EX-5.1 2 d78187dex51.htm EX-5.1 EX-5.1

Exhibit 5.1

 

LOGO

May 10, 2024

Carmell Corporation

2403 Sidney Street, Suite 300

Pittsburgh, Pennsylvania 15203

Ladies and Gentlemen:

We have acted as counsel to Carmell Corporation, a Delaware corporation (the “Company”), in connection with the Registration Statement on Form S-1 (the “Registration Statement”) and the related prospectus (the “Prospectus”) filed on the date hereof with the U.S. Securities and Exchange Commission (the “Commission”) under the Securities Act of 1933, as amended (the “Securities Act”), to register the resale by certain selling stockholders listed in the Registration Statement under the heading “Selling Stockholders” (the “Selling Stockholders”) of up to 1,331,452 outstanding shares (the “Shares”) of the Company’s common stock, par value $0.0001 per share. The Shares were sold pursuant to a securities purchase agreement, dated as of April 4, 2024 (the “Purchase Agreement”), by and among the Company and the purchasers named therein.

This opinion is being furnished to you in accordance with the requirements of Item 601(b)(5) of Regulation S-K under the Securities Act.

You have requested our opinion as to the matters set forth below in connection with the Registration Statement, the Prospectus and the offering of the Shares thereunder. For purposes of rendering this opinion, we have examined: (i) the Registration Statement; (ii) the Prospectus; (iii) the Purchase Agreement; (iv) the Third Amended and Restated Certificate of Incorporation of the Company, as amended to date; (v) the Bylaws of the Company, as amended to date; and (vi) the resolutions adopted by the Board of Directors of the Company (the “Authorizing Resolutions”) approving the Registration Statement, Prospectus and the issuance of the Shares pursuant to the Purchase Agreement. We have also made such other investigation as we have deemed appropriate. We have examined and relied upon certificates of public officials and, as to certain matters of fact that are material to our opinion, we have also relied on a certificate of an officer of the Company. In rendering our opinion, we have also made assumptions that are customary in opinion letters of this kind. We have not verified any of those assumptions.

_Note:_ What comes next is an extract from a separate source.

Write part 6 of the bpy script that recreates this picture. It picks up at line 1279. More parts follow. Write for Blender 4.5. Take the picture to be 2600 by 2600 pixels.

For the purposes of this opinion letter, we have assumed that: (a) each document submitted to us is accurate and complete; (b) each such document that is an original is authentic; (c) each such document that is a copy conforms to an authentic original; and (d) all signatures on each such document are genuine. We have further assumed the legal capacity of natural persons, and we have assumed that each party to the documents we have examined or relied on has the legal capacity or authority and has satisfied all legal requirements that are applicable to that party to the extent necessary to make such documents enforceable against that party. We have not verified any of those assumptions.

 


Carmell Corporation

May 10, 2024

Page 2

 

Our opinions set forth below are limited to the Delaware General Corporation Law and reported judicial decisions interpreting those laws.

Based upon and subject to the foregoing, it is our opinion that the Shares have been duly authorized and validly issued and are fully paid and non-assessable.

We hereby consent to the filing of this opinion letter with the Commission as Exhibit 5.1 to the Registration Statement and to the reference to our firm under the caption “Legal Matters” in the prospectus that forms a part of the Registration Statement. In giving such consent, we do not thereby admit that we are in the category of persons whose consent is required under Section 7 of the Securities Act or the rules and regulations thereunder.